● What you are asked to do:
Copy every line from the material below that holds "pixels".

● Records supplied:
▬▬▬

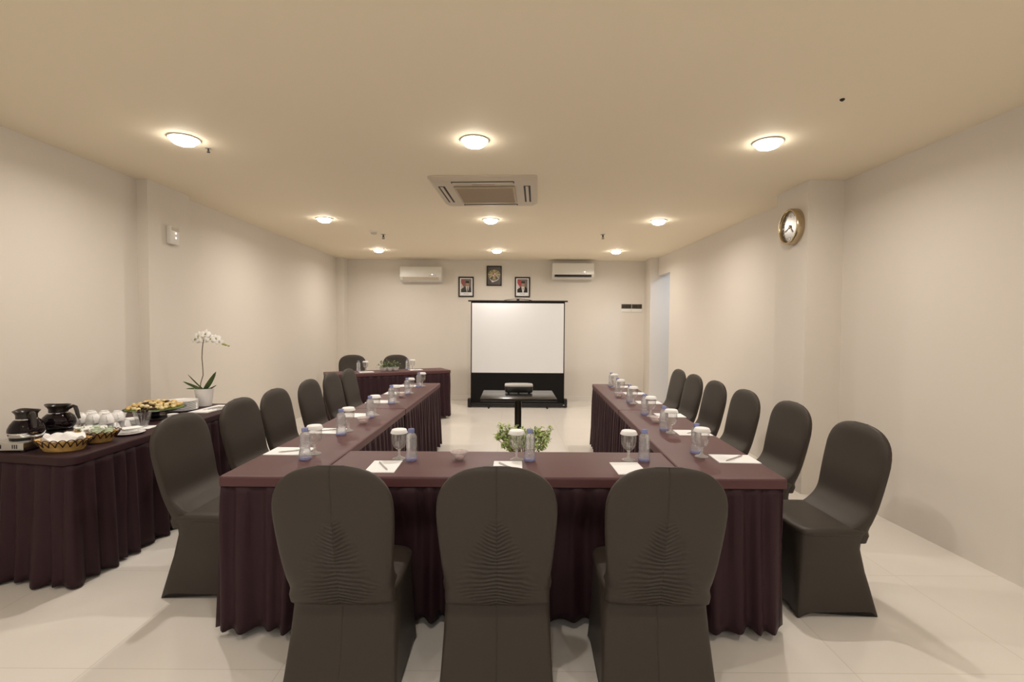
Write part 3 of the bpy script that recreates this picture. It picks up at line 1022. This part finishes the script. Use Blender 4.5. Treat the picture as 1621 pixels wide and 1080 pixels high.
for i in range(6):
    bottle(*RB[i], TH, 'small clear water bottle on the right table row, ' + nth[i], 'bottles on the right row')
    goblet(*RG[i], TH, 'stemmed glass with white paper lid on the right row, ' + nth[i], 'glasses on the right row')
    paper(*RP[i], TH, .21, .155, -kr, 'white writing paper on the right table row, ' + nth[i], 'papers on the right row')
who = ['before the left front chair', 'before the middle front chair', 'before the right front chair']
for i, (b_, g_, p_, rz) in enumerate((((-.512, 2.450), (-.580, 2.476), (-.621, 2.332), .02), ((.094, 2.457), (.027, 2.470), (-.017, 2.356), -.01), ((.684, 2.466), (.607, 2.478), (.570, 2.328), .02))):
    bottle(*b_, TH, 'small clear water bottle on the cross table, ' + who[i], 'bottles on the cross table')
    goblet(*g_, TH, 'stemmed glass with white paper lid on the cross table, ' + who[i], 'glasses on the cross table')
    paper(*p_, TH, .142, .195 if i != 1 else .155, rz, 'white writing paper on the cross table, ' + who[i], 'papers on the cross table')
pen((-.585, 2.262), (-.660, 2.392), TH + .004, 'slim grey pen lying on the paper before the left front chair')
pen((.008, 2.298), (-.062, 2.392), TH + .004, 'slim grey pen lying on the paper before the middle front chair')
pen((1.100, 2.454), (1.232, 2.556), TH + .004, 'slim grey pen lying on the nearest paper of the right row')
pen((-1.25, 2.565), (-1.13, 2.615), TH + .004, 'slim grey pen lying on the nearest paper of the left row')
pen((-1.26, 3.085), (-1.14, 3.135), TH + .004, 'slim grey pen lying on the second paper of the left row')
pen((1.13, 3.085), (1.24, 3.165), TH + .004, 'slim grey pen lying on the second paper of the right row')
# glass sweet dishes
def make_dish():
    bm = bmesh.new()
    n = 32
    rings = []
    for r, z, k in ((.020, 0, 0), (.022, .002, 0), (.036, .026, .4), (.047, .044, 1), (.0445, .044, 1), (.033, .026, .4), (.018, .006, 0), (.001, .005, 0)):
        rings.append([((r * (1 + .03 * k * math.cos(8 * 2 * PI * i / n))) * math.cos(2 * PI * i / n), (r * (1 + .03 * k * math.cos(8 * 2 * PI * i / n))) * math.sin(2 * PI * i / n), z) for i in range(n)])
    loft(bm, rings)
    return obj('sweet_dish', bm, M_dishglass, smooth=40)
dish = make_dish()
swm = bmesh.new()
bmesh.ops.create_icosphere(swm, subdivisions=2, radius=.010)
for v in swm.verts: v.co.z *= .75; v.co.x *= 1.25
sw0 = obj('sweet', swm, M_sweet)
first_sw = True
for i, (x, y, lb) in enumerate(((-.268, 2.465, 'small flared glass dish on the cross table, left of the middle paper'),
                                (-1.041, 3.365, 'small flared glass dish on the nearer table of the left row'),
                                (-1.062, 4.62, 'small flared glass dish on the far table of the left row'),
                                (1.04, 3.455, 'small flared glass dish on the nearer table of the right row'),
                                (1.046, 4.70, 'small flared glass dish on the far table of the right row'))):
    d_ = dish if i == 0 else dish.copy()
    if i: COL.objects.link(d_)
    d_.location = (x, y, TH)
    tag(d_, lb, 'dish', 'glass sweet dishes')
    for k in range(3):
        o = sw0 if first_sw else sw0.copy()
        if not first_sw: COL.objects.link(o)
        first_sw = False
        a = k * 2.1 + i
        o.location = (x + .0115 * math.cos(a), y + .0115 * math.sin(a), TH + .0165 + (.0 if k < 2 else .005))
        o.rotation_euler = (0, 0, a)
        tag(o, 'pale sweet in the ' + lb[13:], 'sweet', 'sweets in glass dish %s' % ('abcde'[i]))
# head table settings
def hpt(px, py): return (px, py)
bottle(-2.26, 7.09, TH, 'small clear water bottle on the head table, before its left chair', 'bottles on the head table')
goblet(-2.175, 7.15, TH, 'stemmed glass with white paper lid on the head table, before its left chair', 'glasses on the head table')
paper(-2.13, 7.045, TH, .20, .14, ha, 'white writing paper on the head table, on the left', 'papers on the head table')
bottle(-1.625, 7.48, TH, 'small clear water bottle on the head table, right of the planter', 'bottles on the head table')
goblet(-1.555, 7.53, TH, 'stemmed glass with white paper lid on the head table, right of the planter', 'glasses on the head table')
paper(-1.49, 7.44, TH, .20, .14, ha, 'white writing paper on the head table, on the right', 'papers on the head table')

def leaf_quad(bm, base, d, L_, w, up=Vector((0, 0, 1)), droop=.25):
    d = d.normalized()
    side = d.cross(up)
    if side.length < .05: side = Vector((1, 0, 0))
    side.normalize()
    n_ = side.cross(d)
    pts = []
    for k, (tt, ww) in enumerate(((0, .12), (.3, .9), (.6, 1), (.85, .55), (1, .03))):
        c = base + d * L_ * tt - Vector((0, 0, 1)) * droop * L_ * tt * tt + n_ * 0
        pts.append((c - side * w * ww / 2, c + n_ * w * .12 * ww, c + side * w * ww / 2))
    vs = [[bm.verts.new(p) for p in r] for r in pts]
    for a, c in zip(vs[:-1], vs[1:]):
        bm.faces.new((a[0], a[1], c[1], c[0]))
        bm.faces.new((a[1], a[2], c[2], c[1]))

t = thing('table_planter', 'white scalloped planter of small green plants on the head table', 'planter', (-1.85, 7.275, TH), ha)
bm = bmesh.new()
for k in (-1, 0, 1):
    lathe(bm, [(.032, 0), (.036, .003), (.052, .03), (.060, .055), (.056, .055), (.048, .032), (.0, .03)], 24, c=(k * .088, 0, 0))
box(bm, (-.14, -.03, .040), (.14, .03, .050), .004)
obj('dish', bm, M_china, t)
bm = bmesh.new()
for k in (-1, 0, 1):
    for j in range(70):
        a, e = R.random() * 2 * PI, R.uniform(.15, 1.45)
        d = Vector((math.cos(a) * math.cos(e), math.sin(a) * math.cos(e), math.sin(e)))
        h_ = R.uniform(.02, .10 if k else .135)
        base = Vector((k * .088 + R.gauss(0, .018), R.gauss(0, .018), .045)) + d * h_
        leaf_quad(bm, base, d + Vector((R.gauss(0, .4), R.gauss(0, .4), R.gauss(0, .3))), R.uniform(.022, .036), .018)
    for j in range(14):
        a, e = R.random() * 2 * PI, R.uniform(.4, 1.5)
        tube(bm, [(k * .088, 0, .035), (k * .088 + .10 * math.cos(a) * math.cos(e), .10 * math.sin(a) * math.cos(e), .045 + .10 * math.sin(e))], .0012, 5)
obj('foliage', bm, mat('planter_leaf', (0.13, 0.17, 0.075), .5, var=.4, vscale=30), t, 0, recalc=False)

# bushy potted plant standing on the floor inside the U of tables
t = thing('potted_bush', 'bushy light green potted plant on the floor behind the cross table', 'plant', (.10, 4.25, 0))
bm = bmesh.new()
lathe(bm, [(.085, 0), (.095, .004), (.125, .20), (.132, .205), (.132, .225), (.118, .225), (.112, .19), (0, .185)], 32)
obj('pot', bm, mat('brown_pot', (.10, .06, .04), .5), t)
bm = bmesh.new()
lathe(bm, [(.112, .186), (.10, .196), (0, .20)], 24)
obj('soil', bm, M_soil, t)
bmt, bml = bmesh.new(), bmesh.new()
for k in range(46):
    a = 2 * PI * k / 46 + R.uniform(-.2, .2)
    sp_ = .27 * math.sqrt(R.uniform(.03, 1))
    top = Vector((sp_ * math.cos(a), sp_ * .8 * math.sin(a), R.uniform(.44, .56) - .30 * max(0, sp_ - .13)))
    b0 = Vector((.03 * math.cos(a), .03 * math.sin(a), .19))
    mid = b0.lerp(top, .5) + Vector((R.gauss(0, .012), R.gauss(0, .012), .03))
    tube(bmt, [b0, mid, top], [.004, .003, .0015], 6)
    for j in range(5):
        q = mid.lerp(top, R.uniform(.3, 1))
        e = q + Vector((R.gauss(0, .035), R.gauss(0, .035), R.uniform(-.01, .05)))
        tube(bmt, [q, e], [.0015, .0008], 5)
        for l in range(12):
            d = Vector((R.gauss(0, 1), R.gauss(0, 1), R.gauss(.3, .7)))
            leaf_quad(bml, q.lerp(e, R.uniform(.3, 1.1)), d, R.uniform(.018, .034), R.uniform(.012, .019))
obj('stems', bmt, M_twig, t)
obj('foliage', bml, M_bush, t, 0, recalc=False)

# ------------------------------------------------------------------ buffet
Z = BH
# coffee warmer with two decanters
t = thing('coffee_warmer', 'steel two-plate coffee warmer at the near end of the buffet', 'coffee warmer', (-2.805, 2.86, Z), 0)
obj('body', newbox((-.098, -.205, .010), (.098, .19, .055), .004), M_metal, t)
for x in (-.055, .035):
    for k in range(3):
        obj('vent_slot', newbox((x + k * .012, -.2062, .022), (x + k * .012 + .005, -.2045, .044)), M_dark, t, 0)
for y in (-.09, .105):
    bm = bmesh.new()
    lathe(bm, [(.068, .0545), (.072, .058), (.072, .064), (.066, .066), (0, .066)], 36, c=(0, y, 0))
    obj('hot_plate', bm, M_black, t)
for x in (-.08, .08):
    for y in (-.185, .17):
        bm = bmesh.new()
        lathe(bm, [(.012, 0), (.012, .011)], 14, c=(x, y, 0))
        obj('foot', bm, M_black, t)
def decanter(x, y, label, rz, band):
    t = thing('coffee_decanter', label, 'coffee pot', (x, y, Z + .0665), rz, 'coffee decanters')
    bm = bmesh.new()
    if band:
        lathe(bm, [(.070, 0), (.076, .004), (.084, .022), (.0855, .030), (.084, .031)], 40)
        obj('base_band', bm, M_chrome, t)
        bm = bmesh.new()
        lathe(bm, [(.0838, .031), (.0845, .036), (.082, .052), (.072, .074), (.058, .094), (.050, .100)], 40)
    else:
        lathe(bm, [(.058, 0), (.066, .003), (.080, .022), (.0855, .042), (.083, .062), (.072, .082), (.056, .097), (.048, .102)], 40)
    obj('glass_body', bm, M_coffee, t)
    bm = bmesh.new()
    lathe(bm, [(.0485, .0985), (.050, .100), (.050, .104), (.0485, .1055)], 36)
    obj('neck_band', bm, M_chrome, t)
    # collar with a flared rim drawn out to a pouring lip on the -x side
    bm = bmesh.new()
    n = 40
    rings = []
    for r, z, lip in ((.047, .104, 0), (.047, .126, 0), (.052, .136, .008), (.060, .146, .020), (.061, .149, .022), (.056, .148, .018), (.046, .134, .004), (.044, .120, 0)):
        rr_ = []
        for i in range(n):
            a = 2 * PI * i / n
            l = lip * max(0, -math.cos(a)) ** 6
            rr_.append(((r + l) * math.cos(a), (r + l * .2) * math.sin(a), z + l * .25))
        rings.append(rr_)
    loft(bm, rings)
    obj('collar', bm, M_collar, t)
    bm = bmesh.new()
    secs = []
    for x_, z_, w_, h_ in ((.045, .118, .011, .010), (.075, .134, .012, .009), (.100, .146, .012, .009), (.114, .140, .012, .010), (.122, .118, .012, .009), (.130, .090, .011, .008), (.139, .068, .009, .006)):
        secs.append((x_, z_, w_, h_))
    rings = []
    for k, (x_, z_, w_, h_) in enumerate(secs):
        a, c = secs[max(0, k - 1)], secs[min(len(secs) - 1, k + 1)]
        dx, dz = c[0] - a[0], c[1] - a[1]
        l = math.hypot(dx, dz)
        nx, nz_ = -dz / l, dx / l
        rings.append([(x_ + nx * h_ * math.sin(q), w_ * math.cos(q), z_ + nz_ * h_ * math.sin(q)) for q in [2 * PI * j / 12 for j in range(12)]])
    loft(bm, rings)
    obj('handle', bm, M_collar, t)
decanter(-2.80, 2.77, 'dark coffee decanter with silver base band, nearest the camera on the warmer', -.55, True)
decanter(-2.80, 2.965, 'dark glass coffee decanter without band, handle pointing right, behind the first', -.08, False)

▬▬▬

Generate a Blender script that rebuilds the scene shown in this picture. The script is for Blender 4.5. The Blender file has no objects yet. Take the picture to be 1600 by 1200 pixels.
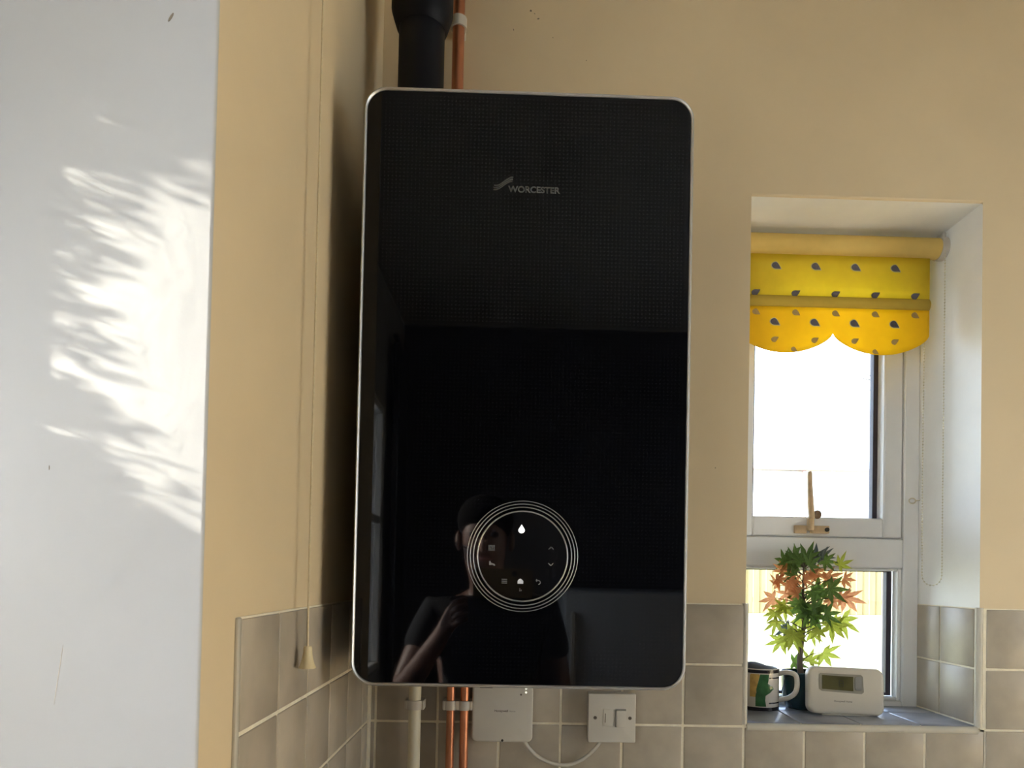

▬▬▬

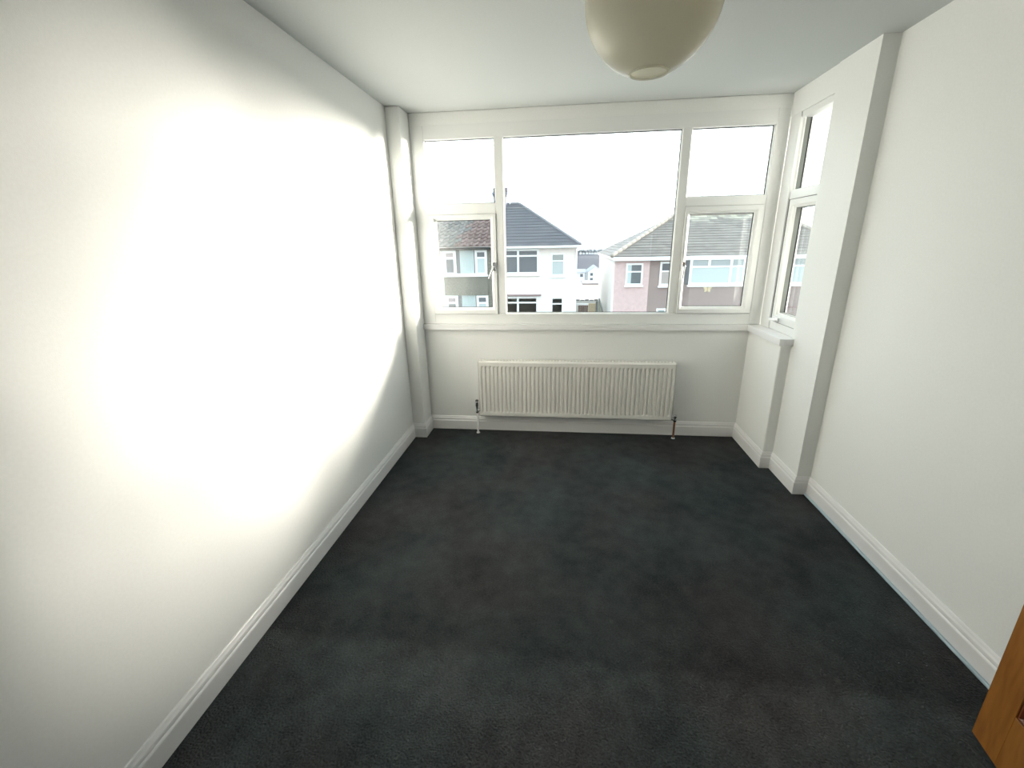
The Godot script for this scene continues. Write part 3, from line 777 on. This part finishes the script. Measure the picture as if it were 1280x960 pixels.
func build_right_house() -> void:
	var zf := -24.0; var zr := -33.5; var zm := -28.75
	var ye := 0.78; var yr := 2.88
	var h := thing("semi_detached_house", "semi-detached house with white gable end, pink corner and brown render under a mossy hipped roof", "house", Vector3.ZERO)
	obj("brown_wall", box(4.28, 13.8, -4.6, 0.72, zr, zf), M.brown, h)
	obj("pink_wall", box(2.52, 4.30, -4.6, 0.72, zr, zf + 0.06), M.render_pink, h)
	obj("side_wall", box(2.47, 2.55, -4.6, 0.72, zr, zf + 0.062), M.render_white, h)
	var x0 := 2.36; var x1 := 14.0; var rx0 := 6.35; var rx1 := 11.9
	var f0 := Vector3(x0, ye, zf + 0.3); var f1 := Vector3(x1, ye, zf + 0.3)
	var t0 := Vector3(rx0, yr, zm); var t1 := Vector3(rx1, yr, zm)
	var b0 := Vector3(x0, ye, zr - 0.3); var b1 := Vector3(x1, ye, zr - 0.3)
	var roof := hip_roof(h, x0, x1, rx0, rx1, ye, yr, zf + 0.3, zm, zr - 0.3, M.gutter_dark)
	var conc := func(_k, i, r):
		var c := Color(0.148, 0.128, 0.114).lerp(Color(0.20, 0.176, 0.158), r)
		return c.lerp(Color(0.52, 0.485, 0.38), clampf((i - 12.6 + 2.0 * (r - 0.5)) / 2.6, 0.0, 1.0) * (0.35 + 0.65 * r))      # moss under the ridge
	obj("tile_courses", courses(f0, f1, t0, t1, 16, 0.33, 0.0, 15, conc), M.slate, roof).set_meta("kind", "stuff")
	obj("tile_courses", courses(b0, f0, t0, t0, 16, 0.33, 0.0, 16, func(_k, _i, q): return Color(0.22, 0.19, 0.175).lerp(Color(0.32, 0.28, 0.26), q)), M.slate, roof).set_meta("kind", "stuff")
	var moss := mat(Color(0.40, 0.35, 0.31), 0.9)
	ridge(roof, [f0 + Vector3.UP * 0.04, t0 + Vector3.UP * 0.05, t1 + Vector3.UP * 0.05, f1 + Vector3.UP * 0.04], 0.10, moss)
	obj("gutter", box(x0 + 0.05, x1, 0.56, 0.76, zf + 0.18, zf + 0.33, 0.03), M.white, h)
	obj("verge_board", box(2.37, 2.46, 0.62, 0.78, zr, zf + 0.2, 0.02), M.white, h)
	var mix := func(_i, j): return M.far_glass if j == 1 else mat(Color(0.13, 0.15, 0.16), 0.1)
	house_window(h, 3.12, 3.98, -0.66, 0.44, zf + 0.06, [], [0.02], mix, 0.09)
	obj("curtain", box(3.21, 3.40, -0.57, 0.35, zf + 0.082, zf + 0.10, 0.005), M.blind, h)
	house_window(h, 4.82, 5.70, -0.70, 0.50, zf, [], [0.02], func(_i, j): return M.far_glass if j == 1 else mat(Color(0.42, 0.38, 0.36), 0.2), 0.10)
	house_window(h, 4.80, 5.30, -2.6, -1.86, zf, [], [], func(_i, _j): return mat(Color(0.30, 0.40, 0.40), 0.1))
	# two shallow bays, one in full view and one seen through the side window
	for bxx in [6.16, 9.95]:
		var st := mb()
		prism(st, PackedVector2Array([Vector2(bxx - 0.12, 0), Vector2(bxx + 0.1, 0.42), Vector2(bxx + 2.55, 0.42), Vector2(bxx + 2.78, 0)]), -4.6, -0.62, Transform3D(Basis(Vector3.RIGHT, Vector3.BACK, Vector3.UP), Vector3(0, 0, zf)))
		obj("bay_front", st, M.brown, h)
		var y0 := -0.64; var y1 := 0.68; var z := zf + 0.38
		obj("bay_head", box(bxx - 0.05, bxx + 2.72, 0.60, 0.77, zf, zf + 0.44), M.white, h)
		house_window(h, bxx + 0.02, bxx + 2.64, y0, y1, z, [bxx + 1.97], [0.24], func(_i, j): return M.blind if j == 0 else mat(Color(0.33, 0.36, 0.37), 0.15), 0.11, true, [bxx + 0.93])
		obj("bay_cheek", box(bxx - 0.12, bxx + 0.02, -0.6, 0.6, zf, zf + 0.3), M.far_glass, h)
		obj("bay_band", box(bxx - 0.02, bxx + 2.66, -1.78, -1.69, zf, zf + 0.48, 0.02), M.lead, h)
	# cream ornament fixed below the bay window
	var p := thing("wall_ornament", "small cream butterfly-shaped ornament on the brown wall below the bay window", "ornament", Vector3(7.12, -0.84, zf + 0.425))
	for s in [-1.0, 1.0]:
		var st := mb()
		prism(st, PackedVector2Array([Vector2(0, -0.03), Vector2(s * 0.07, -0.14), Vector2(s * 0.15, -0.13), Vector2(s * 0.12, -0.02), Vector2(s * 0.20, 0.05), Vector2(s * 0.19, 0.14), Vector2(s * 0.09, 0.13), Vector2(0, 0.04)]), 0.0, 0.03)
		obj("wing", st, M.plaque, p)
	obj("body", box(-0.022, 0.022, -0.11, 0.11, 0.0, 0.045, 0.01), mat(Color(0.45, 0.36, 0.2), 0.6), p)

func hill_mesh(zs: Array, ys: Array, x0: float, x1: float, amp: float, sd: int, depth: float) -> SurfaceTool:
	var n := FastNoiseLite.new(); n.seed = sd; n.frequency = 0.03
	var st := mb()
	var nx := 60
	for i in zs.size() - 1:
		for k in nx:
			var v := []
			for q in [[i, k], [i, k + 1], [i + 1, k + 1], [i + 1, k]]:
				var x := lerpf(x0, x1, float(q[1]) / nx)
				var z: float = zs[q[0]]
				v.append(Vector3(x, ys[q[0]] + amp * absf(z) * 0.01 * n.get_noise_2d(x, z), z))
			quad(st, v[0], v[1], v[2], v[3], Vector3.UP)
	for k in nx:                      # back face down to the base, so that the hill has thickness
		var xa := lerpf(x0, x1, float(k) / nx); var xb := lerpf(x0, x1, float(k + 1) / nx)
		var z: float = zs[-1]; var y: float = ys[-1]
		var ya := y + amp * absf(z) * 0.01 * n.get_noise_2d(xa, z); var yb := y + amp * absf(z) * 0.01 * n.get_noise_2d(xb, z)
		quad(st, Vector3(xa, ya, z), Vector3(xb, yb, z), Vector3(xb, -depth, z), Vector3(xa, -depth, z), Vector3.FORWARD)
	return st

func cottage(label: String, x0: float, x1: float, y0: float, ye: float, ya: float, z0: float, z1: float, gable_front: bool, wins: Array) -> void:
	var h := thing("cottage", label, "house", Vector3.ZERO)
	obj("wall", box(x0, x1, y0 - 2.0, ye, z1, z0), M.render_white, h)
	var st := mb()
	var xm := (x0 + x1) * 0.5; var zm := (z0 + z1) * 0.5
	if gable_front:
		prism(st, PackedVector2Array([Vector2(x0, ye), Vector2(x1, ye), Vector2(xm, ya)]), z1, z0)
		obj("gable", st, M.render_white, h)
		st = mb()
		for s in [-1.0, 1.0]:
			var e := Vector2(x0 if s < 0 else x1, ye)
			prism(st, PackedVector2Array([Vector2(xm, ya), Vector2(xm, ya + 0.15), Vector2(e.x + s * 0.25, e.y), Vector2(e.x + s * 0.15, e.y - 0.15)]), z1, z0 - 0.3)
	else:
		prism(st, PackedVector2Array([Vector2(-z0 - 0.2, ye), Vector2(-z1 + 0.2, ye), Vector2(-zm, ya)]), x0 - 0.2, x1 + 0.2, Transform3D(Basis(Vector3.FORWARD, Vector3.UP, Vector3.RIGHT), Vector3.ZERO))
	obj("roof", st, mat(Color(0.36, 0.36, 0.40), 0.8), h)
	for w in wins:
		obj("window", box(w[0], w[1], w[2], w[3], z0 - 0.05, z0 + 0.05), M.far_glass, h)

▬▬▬

● Reply to the exercise:
Write part 3 of the bpy script that recreates this picture. It picks up at line 1022. This part finishes the script. Use Blender 4.5. Treat the picture as 1621 pixels wide and 1080 pixels high.
Generate a Blender script that rebuilds the scene shown in this picture. The script is for Blender 4.5. The Blender file has no objects yet. Take the picture to be 1600 by 1200 pixels.
The Godot script for this scene continues. Write part 3, from line 777 on. This part finishes the script. Measure the picture as if it were 1280x960 pixels.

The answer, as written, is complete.